| Michael Biscan: Alumnus Gives Visitors A Look Back in Time at Ft. MacArthur Museum
On a sweltering July day, Michael Biscan (Class of ’96, B.A., History/Philosophy) is turned out
in an authentic 1940s wool uniform much like the one his paratrooper uncle would have worn when he and
the other soldiers of the 82nd Airborne joined the invasion of Normandy. Biscan’s vintage outfit marks
him as a guide at the Fort MacArthur Museum and the Battery Osgood-Farley, which provided strategic
support for the Pacific Fleet during World Wars I and II.
“We’re San Pedro’s best kept secret,” he says. “Visitors say that they did not know this ever existed.
When we have events like Old Fort MacArthur Days, and the locals hear the field guns going off, they
realize there is something here.”
Named for Lt. Gen. Arthur MacArthur, father of Gen. Douglas MacArthur, the Fort was built in 1914.
The Museum is housed in the Battery, a two-gun emplacement that was used from the 1920s until the 1940s.
A section of the structure was used as a radio station and fire control switchboard room, from which
commands to shoot were issued, in World War II. After the guns were declared surplus and scrapped
after 1946, the Army continued to use the fort for various purposes until it was decommissioned in 1976. It was turned over to the city of Los Angeles in 1982, and the Museum was established three years later.
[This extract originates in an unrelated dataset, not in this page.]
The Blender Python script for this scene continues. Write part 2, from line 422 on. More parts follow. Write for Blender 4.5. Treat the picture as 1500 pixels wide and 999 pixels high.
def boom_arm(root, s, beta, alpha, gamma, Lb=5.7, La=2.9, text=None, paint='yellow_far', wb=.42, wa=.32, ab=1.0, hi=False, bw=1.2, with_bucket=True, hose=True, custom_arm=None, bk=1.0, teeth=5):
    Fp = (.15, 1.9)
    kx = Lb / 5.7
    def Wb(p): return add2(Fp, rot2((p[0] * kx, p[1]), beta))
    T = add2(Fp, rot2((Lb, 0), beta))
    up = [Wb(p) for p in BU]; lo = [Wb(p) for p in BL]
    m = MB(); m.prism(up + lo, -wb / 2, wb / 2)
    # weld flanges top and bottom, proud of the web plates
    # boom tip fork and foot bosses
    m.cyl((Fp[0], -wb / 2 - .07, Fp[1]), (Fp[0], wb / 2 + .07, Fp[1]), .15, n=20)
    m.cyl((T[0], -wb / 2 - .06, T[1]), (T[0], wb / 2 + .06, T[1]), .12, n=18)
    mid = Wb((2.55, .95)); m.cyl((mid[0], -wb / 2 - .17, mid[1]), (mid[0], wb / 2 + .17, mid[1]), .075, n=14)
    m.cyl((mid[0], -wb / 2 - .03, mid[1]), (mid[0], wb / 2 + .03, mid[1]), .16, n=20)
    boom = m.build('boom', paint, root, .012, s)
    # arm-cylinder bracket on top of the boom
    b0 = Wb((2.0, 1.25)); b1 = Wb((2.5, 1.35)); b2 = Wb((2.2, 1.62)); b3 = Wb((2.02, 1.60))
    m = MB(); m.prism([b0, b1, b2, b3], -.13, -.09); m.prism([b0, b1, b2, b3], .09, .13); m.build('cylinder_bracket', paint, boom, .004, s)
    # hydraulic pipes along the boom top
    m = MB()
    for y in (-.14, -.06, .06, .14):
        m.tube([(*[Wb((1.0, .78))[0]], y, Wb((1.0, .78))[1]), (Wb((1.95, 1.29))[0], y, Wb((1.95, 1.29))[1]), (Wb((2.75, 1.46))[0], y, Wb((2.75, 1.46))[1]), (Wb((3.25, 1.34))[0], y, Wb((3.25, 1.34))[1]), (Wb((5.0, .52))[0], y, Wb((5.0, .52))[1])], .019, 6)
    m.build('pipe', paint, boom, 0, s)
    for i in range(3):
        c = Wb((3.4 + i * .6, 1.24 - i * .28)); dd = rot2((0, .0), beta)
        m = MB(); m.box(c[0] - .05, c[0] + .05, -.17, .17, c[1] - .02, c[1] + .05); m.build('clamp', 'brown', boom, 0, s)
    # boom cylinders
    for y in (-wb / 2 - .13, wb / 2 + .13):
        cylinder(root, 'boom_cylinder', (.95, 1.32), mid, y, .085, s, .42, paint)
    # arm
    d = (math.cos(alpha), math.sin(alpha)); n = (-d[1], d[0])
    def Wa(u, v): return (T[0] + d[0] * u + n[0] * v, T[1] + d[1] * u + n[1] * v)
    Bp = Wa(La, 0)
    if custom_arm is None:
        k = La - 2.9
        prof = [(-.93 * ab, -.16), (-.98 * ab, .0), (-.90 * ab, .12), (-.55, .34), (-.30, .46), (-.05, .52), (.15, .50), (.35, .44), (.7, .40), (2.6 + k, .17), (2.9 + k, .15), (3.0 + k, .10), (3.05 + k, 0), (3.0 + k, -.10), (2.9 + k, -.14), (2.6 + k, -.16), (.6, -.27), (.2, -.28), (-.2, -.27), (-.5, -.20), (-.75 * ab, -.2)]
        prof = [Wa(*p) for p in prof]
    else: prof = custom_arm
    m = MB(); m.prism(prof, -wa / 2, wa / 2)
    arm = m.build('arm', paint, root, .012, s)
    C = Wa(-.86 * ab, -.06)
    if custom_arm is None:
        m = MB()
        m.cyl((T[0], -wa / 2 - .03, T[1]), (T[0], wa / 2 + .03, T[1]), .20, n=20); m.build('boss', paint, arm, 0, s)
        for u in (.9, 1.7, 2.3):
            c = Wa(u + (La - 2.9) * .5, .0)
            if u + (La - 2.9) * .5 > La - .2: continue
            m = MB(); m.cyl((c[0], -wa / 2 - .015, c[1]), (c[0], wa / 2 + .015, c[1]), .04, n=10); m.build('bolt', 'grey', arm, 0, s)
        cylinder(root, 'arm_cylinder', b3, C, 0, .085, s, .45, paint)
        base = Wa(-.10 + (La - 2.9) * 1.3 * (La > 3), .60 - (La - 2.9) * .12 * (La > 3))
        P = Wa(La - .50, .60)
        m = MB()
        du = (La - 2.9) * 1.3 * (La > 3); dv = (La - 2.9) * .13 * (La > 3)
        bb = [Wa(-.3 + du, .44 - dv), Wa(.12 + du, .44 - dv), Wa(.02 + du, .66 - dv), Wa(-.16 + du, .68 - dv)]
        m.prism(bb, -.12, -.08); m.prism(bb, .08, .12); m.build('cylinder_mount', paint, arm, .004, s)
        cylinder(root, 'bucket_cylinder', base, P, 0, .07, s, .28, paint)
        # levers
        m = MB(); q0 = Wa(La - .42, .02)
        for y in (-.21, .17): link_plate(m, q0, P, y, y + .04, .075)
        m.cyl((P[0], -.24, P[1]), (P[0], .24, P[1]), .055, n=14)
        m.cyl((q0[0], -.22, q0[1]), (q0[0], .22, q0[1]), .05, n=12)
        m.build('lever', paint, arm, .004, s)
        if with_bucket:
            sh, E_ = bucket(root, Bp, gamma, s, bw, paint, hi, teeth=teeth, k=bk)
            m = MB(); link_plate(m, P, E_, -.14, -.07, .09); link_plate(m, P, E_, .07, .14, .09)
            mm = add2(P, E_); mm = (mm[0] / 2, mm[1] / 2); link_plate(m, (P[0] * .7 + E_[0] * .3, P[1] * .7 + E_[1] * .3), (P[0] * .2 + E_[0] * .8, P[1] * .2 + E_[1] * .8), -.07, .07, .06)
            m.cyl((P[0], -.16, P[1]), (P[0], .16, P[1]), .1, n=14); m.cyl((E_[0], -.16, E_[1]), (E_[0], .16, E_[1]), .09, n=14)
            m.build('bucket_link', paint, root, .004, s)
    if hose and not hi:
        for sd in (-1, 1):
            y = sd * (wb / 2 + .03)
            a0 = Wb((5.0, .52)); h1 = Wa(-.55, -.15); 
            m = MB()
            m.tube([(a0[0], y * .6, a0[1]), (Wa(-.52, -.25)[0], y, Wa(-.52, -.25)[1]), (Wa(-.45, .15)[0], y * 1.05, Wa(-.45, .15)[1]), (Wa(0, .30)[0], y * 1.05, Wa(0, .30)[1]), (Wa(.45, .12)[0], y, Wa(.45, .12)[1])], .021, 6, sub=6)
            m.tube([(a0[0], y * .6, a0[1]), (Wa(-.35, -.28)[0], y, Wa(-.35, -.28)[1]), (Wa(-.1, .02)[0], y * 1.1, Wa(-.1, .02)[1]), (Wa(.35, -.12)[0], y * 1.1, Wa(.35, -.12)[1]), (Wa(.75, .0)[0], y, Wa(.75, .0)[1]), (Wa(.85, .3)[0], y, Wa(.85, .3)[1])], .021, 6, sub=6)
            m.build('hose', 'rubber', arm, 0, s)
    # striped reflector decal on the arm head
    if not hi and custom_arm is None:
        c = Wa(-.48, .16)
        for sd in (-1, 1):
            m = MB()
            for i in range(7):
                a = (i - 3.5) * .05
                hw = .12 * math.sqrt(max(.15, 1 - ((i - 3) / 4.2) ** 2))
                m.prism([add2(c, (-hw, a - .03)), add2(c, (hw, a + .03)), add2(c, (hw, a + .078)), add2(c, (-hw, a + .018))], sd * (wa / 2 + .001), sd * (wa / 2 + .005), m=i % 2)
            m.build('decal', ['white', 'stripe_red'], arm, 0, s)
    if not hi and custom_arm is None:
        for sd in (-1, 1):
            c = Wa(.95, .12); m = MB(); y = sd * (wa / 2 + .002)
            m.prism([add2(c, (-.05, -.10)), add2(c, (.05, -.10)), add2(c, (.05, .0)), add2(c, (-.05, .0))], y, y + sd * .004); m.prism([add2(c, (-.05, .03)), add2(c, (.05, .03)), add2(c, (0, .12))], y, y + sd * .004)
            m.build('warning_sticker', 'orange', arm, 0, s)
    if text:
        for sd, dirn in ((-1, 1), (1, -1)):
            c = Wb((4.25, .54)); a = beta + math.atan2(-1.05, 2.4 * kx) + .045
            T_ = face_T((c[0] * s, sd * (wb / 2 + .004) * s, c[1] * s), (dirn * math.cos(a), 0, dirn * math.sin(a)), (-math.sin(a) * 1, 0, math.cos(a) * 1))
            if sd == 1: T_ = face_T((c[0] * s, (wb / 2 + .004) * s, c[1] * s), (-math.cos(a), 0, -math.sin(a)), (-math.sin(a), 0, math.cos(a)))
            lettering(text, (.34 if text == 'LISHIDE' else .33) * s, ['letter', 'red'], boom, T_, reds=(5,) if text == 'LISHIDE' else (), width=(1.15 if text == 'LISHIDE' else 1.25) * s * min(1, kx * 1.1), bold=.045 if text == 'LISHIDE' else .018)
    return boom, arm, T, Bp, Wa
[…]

The Battery was later used to represent the Hiroshima naval base in the 2001 film Pearl Harbor.
Inspired by his history studies at CSU Dominguez Hills, Biscan strives to provide a true picture of
what the fort was like when active, with fairness to varying points of view on war.
“Our teachers presented both sides,” he says. “It was like looking at history as a two-sided coin. As part of the education program at the museum, my job is to present what happened,
and if there are various points of view, to express them.”
Biscan makes sure his tours are relevant by gearing his talks to different age groups.
“With adults, we talk about national security risks; with children, it’s more about what was and still
is here, the features of the actual Battery,” he says. “With high school students, we focus on the plotting
room, where it took about 19 soldiers doing math in their heads to figure out where a target was in minutes,
something a sophisticated Texas Instruments calculator could do in seconds. It drives home the point that,
yes, algebra really is useful.”
Biscan thinks that people’s fascination with war and military history reflects “a search for identity.
It’s about borders, ideals, philosophy, and patriotism. My mother’s father and my grandfather emigrated
from Austria after World War I and got a job in the steel mills as a die setter. When World War II came,
he was investigated by the FBI because he came from a German country. My mother remembers the agents
sitting in the living room, interviewing her father to find where his loyalties were, although he was
working on machinery for the United States.”